I Could Make That…

How often do you think to yourself ” I could make that”? I find myself thinking that all the time, but rarely do I ever put forth the effort to make what ever object it is that is apparently so simple to make. Well, I do attempt to make lots of things, but when it comes right down to it, isn’t it so much easier just to buy that little objet d’ art than to tackle it on such a personal level? In reality though, there is more personal satisfaction in creating something with your own hands than there is from buying it.

A few weeks ago, I spent an entire day searching high and low for simple, inexpensive white tables. I would’ve even opted for tables I could have painted white, but I had little luck finding basic tables at a price I thought reasonable. Then I thought, how hard could it be to make a table? It’s just a square top and four legs right? I remembered the scrap wood I had in the garage and thought it would be fun to put my (limited) carpentry skills to the test.

I’ve always been intrigued by carpentry but I’ve also always found it slightly intimidating. Not because of a fear of power tools or the thought of losing a couple of digits (or an entire hand) but because the thought of damaging perfect, beautiful wood was so dismaying. Luckily, the scrap wood I would be using was far from perfect or beautiful so I wasn’t too worried about doing it much damage.

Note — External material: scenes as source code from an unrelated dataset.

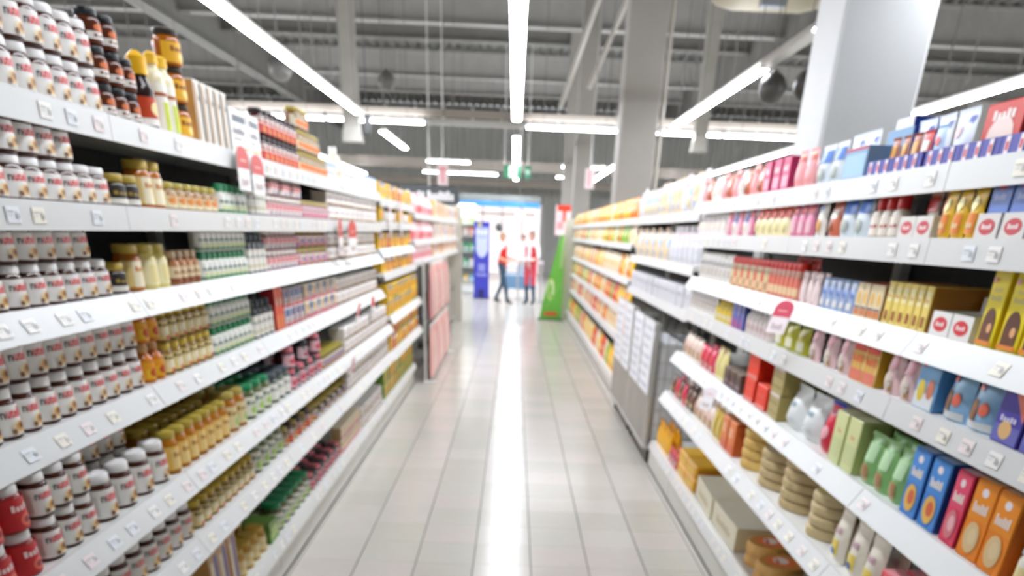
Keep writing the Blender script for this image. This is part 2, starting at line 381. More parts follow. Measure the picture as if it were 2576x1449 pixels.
# ------------------------------------------------------------------ product kinds.  front of each faces -Y, base at z=0
class Kind: pass
def kind(name, desc, cat, w, h, d, root, parts):
    k = Kind(); k.name, k.desc, k.cat, k.w, k.h, k.d, k.root, k.parts = name, desc, cat, w, h, d, root, parts; return k
def cyl(rx, ry, z0, z1, span):
    return lambda u, v, l: ((rx+l)*math.sin((u-.5)*span), -(ry+l)*math.cos((u-.5)*span), z0+(z1-z0)*v)
def flat(w, h, d): return lambda u, v, l: ((u-.5)*w, -d/2-l, v*h)
def jar(name, desc, w, h, d, body, lid, label, items, lidh=.2, lab=(.1, .66), lidr=.9, rough=.2, cat='jar', span=3.3, n=18, smoothlid=True):
    rx, ry = w/2, d/2; lh = h*lidh; bh = h-lh; s = MB(); bm_ = mat(body, rough)
    prof = [(.86, 0), (.97, .02*1), (1, .06), (1, bh/h*.82), (.93, bh/h*.93), (.8, bh/h*1.0)]
    s.lathe([(r, z*h) for r, z in prof], n, bm_, rx, ry)
    p = []
    l = MB(); lr = lidr; l.lathe([(lr*.97, 0), (lr, lh*.12), (lr, lh*.8), (lr*.93, lh), ], n, mat(lid, .35), rx, ry)
    p.append(('lid', l.mesh('lid', True), (0, 0, bh)))
    if label or items:
        t = MB(); z0, z1 = lab[0]*h, lab[1]*h; fn = cyl(rx, ry, z0, z1, span)
        decals(t, ([('r', 0, 0, 1, 1, label)] if label else [])+items, fn, .4); p.append(('label', t.mesh('label', True), (0, 0, 0)))
    return kind(name, desc, cat, w, h, d, s.mesh(name, True), p)
def bottle(name, desc, w, h, body, cap, label, items, shoulder=.62, neck=.4, caph=.14, lab=(.08, .55), capr=1.15, rough=.2, cat='bottle', n=14, taper=0):
    r = w/2; bh = h*(1-caph); s = MB()
    prof = [(.88, 0), (1, .03*h), (1, shoulder*h), (.86, (shoulder+.07)*h), (neck*1.05, bh*.93), (neck, bh)]
    s.lathe(prof, n, mat(body, rough), r, r)
    c = MB(); cr = min(1, neck*capr); c.lathe([(cr, 0), (cr, h*caph*.75), (cr*(.9-taper*.6), h*caph)], n, mat(cap, .35), r, r)
    p = [('cap', c.mesh('cap', True), (0, 0, bh))]
    t = MB(); decals(t, ([('r', 0, 0, 1, 1, label)] if label else [])+items, cyl(r, r, lab[0]*h, lab[1]*h, 3.2), .4); p.append(('label', t.mesh('label', True), (0, 0, 0)))
    return kind(name, desc, cat, w, h, w, s.mesh(name, True), p)
def carton(name, desc, w, h, d, col, items, side=None, topc=None, cat='box', c=.0025, side_items=None, rough=.4):
    s = MB(); s.cbox(-w/2, w/2, -d/2, d/2, 0, h, c, mat(col, rough)); p = []
    fn0 = flat(w, h, d); i_ = c/w*1.3
    fn = lambda u, v, l: fn0(i_+(1-2*i_)*u, i_+(1-2*i_)*v, l)
    if items:
        t = MB(); decals(t, items, fn, rough); p.append(('printed_front', t.mesh('printed_front'), (0, 0, 0)))
    if side:
        t = MB()
        for sg in (1, -1):
            f2 = lambda u, v, l, sg=sg: (sg*(w/2+l), (u-.5)*(d-2*c), c+v*(h-2*c)); decals(t, [('r', 0, 0, 1, 1, side)]+(side_items or []), f2, rough)
        p.append(('printed_side', t.mesh('printed_side'), (0, 0, 0)))
    if topc:
        t = MB(); decals(t, [('r', 0, 0, 1, 1, topc)], lambda u, v, l: ((u-.5)*(w-2*c), (v-.5)*(d-2*c), h+l), rough); p.append(('top_flap', t.mesh('top_flap'), (0, 0, 0)))
    return kind(name, desc, cat, w, h, d, s.mesh(name), p)
def pouch(name, desc, w, h, d, col, items, seal=None, cat='bag', rough=.28, lean=.0):
    n, q = 6, 8; s = MB(); m = mat(col, rough)
    def bul(u, v): return (max(0, math.sin(PI*u))**.55)*(max(0, math.sin(PI*(.08+.92*(v**.8))))**.6)*d/2*(1-.25*v)
    def fn(u, v, l): return ((u-.5)*w*(1-.06*math.sin(PI*v)), -bul(u, v)-l+v*v*lean, v*h*.93)
    def fb(u, v): x, y, z = fn(u, v, 0); return (x, bul(u, v)+v*v*lean, z)
    for g, fl in ((lambda u, v: fn(u, v, 0), 0), (fb, 1)):
        V = [g(i/n, j/q) for j in range(q+1) for i in range(n+1)]
        F = [(j*(n+1)+i, j*(n+1)+i+1, (j+1)*(n+1)+i+1, (j+1)*(n+1)+i) for j in range(q) for i in range(n)]
        s.add(V, [f[::-1] if fl else f for f in F], m)
    p = []
    t = MB(); N = 10; x = [(i/N-.5)*w for i in range(N+1)]
    V = [(a, lean+(.0018 if i % 2 else -.0018), z) for z in (h*.925, h) for i, a in enumerate(x)]
    V += [(a, b+.001, c_) for a, b, c_ in V]
    K = N+1; F = [(i, i+1, K+i+1, K+i) for i in range(N)]+[(2*K+i, 3*K+i, 3*K+i+1, 2*K+i+1) for i in range(N)]+[(K+i, K+i+1, 3*K+i+1, 3*K+i) for i in range(N)]
    t.add(V, F, mat(seal or col, rough)); p.append(('seal', t.mesh('seal'), (0, 0, 0)))
    if items:
        t = MB()
        def sub(items):
            out = []
            for it in items: out.append(it)
            return out
        decals(t, sub(items), lambda u, v, l: fn(.06+.88*u, .04+.9*v, l+.0015), rough); p.append(('printed_front', t.mesh('printed_front', True), (0, 0, 0)))
    return kind(name, desc, cat, w, h, d, s.mesh(name, True), p)
def disc(name, desc, w, h, col, rim, items, cat='box', ribs=0, top=None):
    r = w/2; s = MB(); prof = [(r*.95, 0), (r, h*.1)]
    if ribs:
        prof = [(r*.93, 0), (r*.985, h*.12), (r, h*.3), (r, h*.7), (r*.985, h*.88), (r*.93, h)]
    else: prof += [(r, h*.9), (r*.95, h)]
    s.lathe(prof, 24, noisy(col, rim, 12, .6)); p = []
    t = MB(); decals(t, [('e', .5, .5, .44, .44, top or rim)]+items, lambda u, v, l: ((u-.5)*w, (v-.5)*w, h+l), .4); p.append(('printed_lid', t.mesh('printed_lid'), (0, 0, 0)))
    t = MB(); decals(t, [('r', 0, 0, 1, 1, rim)], cyl(r, r, h*.55, h*.72, 6.2), .5); p.append(('band', t.mesh('band'), (0, 0, 0)))
    return kind(name, desc, cat, w, h, w, s.mesh(name, True), p)

COUNT = {}
USED = {}
def put(k, x, y, z, rotz, label, group, lean=0, cat=None):
    o = link(k.name, k.root, None, (x, y, z), (lean, 0, rotz))
    n = label
    tag(o, n, cat or k.cat, group)
    for nm, me, lc in k.parts: link(nm, me, o, lc)
    return o
TIER = {1: [''], 2: ['lower tier', 'upper tier'], 3: ['lower tier', 'middle tier', 'upper tier'], 4: ['lower tier', 'second tier', 'third tier', 'upper tier'], 5: ['lowest tier', 'second tier', 'middle tier', 'fourth tier', 'upper tier']}
def fill(side, lev, place, k, y0, y1, tiers=1, depth=1, gap=.005, inset=.018, rows=None, dgap=.006, skew=.05, z=None, tn=None, start=0, lean=0, desc=None, backs=0, hz=1):
    """a block of one product along a shelf; place = words for the shelf"""
    x, zz = lev[0], (z if z is not None else lev[1])+.0006
    ks = k if isinstance(k, list) else [k]
    pitch = max(q.w for q in ks)+gap; n = max(1, int((y1-y0+gap+1e-6)/pitch)); st = (y1-y0)/n
    for d in range(start, depth):
        t_n = tiers if not (backs and d > 0) else backs
        for t in range(t_n):
            for i in range(n):
                kk = random.choice(ks) if len(ks) > 2 else ks[(i+d) % len(ks)]
                if tn and t >= tn(i, n): continue
                key = (kk.desc, place, t, d); c = COUNT.get(key, 0); COUNT[key] = c+1
                words = [kk.desc+',', ORD[min(c, 29)], 'from near end,']
                extra = (TIER[max(t_n, 1)][t] if t_n > 1 else ''); rw = ('', 'second row', 'third row', 'fourth row', 'fifth row')[d] if depth > 1 else ''
                if extra: words.append(extra+',')
                if rw: words.append(rw+',')
                words.append(place)
                lb = ' '.join(words)
                px = x+side*(inset+math.tan(math.radians(lev[2]))*.058+kk.d/2+d*(kk.d+dgap)); py = y0+st*(i+.5)+random.uniform(-.25, .25)*max(0, st-kk.w)
                put(kk, px, py, zz+t*(kk.h*hz+.0024), -side*PI/2+random.uniform(-skew, skew), lb, kk.name+'s on '+place, lean).scale.z = hz
ROUND = {}
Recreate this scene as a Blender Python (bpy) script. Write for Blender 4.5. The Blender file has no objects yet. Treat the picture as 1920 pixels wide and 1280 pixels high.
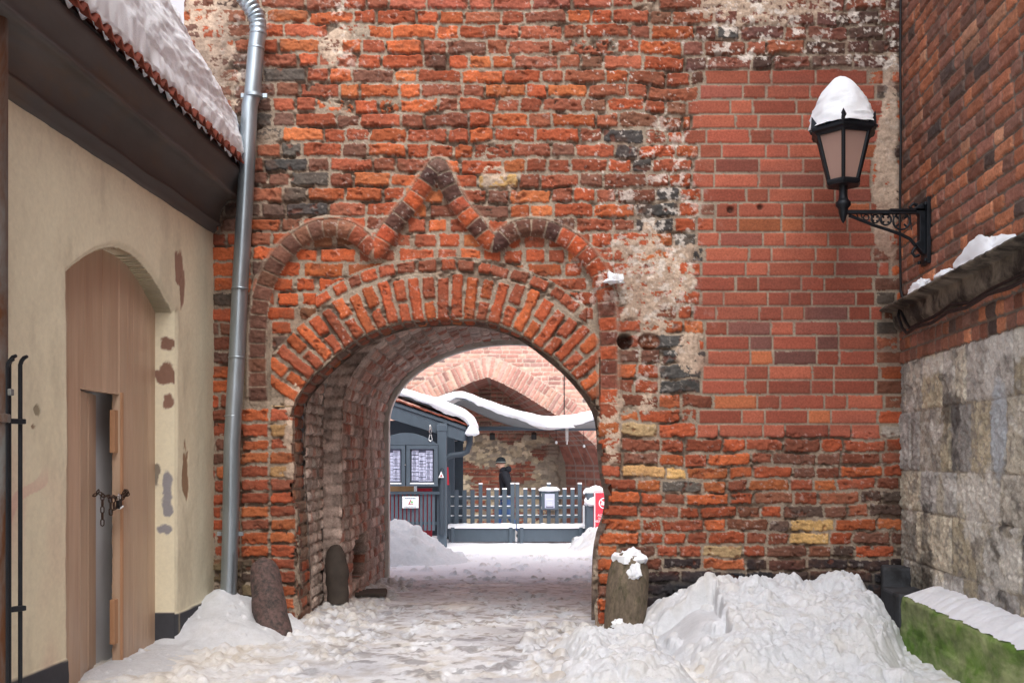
import bpy, math, random
import numpy as np
from mathutils import Vector, Matrix, noise as mnoise

# ------------------------------------------------------------------ camera, world, light
scene = bpy.context.scene
COL = scene.collection
F = 1867.0            # focal length in photo pixels (1920 wide)
CAMZ = 1.2
HV = 860.0            # horizon row
cd = bpy.data.cameras.new("camera"); cam = bpy.data.objects.new("camera", cd); COL.objects.link(cam)
cam.location = (0, 0, CAMZ); cam.rotation_euler = (math.radians(90), 0, 0)
cd.sensor_width = 36; cd.lens = 36 * F / 1920; cd.shift_y = (HV - 640) / 1920
cd.clip_start = 0.05; cd.clip_end = 1000
scene.camera = cam

SUN_EL, SUN_AZ = 52, 173
world = bpy.data.worlds.new("World"); scene.world = world; world.use_nodes = True
nt = world.node_tree; nt.nodes.clear()
sky = nt.nodes.new("ShaderNodeTexSky"); sky.sky_type = 'NISHITA'; sky.sun_disc = False
sky.sun_elevation = math.radians(SUN_EL); sky.sun_rotation = math.radians(SUN_AZ); sky.dust_density = 4.0; sky.air_density = 1.0
hs = nt.nodes.new("ShaderNodeHueSaturation"); hs.inputs["Saturation"].default_value = 0.48
bg = nt.nodes.new("ShaderNodeBackground"); bg.inputs["Strength"].default_value = 0.15
wo = nt.nodes.new("ShaderNodeOutputWorld")
nt.links.new(sky.outputs[0], hs.inputs["Color"]); nt.links.new(hs.outputs[0], bg.inputs[0]); nt.links.new(bg.outputs[0], wo.inputs[0])

sd = bpy.data.lights.new("sun", 'SUN'); sun = bpy.data.objects.new("sun", sd); COL.objects.link(sun)
sd.energy = 1.25; sd.angle = math.radians(55); sd.color = (1.0, 0.99, 0.975)
az = math.radians(SUN_AZ); el = math.radians(SUN_EL)
sdir = Vector((math.sin(az) * math.cos(el), math.cos(az) * math.cos(el), math.sin(el)))
sun.rotation_euler = sdir.to_track_quat('Z', 'Y').to_euler()

scene.view_settings.view_transform = 'Standard'; scene.view_settings.look = 'None'
scene.view_settings.exposure = 0.84; scene.view_settings.gamma = 1
try: scene.view_settings.use_curve_mapping = False
except Exception: pass

rnd = random.Random(7)
nrg = np.random.RandomState(11)

# ------------------------------------------------------------------ helpers
def P(u, v, Y): return Vector(((u - 960) * Y / F, Y, CAMZ + (HV - v) * Y / F))
def lin(r, g, b, k=1.0):
    f = lambda c: ((c / 255) / 12.92 if c / 255 <= 0.04045 else (((c / 255) + 0.055) / 1.055) ** 2.4) * k
    return (f(r), f(g), f(b))

def _hash(ix, iy, seed):
    h = (ix.astype(np.int64) * 374761393 + iy.astype(np.int64) * 668265263 + seed * 1442695041) & 0xFFFFFFFF
    h = ((h ^ (h >> 13)) * 1274126177) & 0xFFFFFFFF
    h = (h ^ (h >> 16)) & 0xFFFFFF
    return h.astype(np.float32) / np.float32(0xFFFFFF)
def vnoise(x, y, seed=0):
    fx = np.floor(x); fy = np.floor(y); ix = fx.astype(np.int64); iy = fy.astype(np.int64)
    tx = (x - fx).astype(np.float32); ty = (y - fy).astype(np.float32)
    tx = tx * tx * (3 - 2 * tx); ty = ty * ty * (3 - 2 * ty)
    a = _hash(ix, iy, seed); b = _hash(ix + 1, iy, seed); c = _hash(ix, iy + 1, seed); d = _hash(ix + 1, iy + 1, seed)
    return ((a + (b - a) * tx) + ((c + (d - c) * tx) - (a + (b - a) * tx)) * ty) * 2 - 1
def fbm(x, y, octv=4, seed=0, gain=0.5):
    s = 0; a = 1.0; t = 0
    for i in range(octv):
        ca, sa = math.cos(0.6 * i), math.sin(0.6 * i)
        s = s + a * vnoise((x * ca - y * sa) * 2 ** i + 13.7 * i, (x * sa + y * ca) * 2 ** i + 7.1 * i, seed + i * 17)
        t += a; a *= gain
    return s / t
def ridge(x, y, octv=4, seed=0):
    s = 0; a = 1.0; t = 0
    for i in range(octv):
        s = s + a * (1 - np.abs(vnoise(x * 2 ** i + 3.3 * i, y * 2 ** i + 9.1 * i, seed + i * 31)) * 2); t += a; a *= 0.5
    return s / t
def domes(x, y, seed=0):
    fx = np.floor(x); fy = np.floor(y); best = np.full(x.shape, 9.0)
    for i in (-1, 0, 1):
        for j in (-1, 0, 1):
            ix = (fx + i).astype(np.int64); iy = (fy + j).astype(np.int64)
            px_ = ix + _hash(ix, iy, seed); py_ = iy + _hash(ix, iy, seed + 5); r = 0.55 + 0.5 * _hash(ix, iy, seed + 9)
            best = np.minimum(best, ((x - px_) ** 2 + (y - py_) ** 2) / r ** 2)
    return np.sqrt(np.clip(1 - best, 0, 1))
def sstep(a, b, x):
    t = np.clip((x - a) / (b - a), 0, 1); return t * t * (3 - 2 * t)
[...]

The boards I’d be using for the legs of one table were already the perfect height and would require no cutting. I would though, need to cut at lest two inches off the other boards for the second table. Surely I would be able to cut two inches off a piece of wood, right? Well, not exactly – thank goodness for thick carpeting, it is great for keeping slightly uneven legs from wobbling. Regardless of my inability to cut a straight line, the main issue with the boards was the width. A single board would not make for a very supportive leg, so I had to join two boards to make one leg. First, I glued two boards together along the edges, then used wood screws for a secure hold. I filled the holes with putty, let dry and then smoothed over with sand paper before painting.

The wood I used for the table tops was a little troublesome. It’s the pressed board type of wood which tends to crumble when cut, leaving rough exposed edges. Sanding does nothing to smooth it out and only causes more crumbling.To camouflage the rough edges on the first table I glued a strand of faux pearls to the edge.

It was more difficult to camouflage the rough edge of the second table.  I smoothed off the edges with dry wall tape and joint compound. I used the drywall compound to form the tape over the edge of the table to give the edge a smooth finish. I let it dry over night, then painted. I was actually surprised how well this worked.

To better camouflage the rough edges, I used sheer fabric to give the tables a light, breezy feel. For the first table I glued the fabric to the table just under the faux pearls, giving the table a sheer airy skirt. For the second table, I simply draped a piece of the same fabric over the top.

This was a simple project. The most tedious part of this job was – you guessed it – painting them WHITE. (I’m pretty sure, after this room redo I will never paint another thing white ever again). It’s because of this task I would have rather purchased tables but, I really enjoyed building them. I found using the power tools to create something functional from nothing very empowering. Though these tables are not exactly what I had in mind for this space, I am happy with them for now.

This corner now seems complete. I dressed up the plain white lamp with a string of white beads to which I attached a few blue glass beads to give just a little bit of color.  I am still debating whether I should embellish the lamp shade. What do you think?

I needed some art work here so I created this collage as well.

So, in this corner we have a tally of:

After, but still in progress

table lamp –  $7.88 (marked down from $19.99 at Target)
lamp shade – $14.99 at Target
wood screws –  $5.65 for a quarter pound
giving us a grand total of $28.52 


I’m almost done. I have two more projects I’m working on for this room – which I will, of course, share with you in the very near future (I hope). I’m in a real dilemma with my sofa. I’m trying to keep my budget very low, so new sofas are not my part of my plan, but I’m finding accent pillows, weather purchased or made will be quite pricey as would reupholstering.  So, I’m trying to convince myself it’s really not that bad. I’m also trying to convince myself NOT to go out and buy a new set. Hmmmmmm. Any advice?

Well, that’s it for now, I hope to have more soon.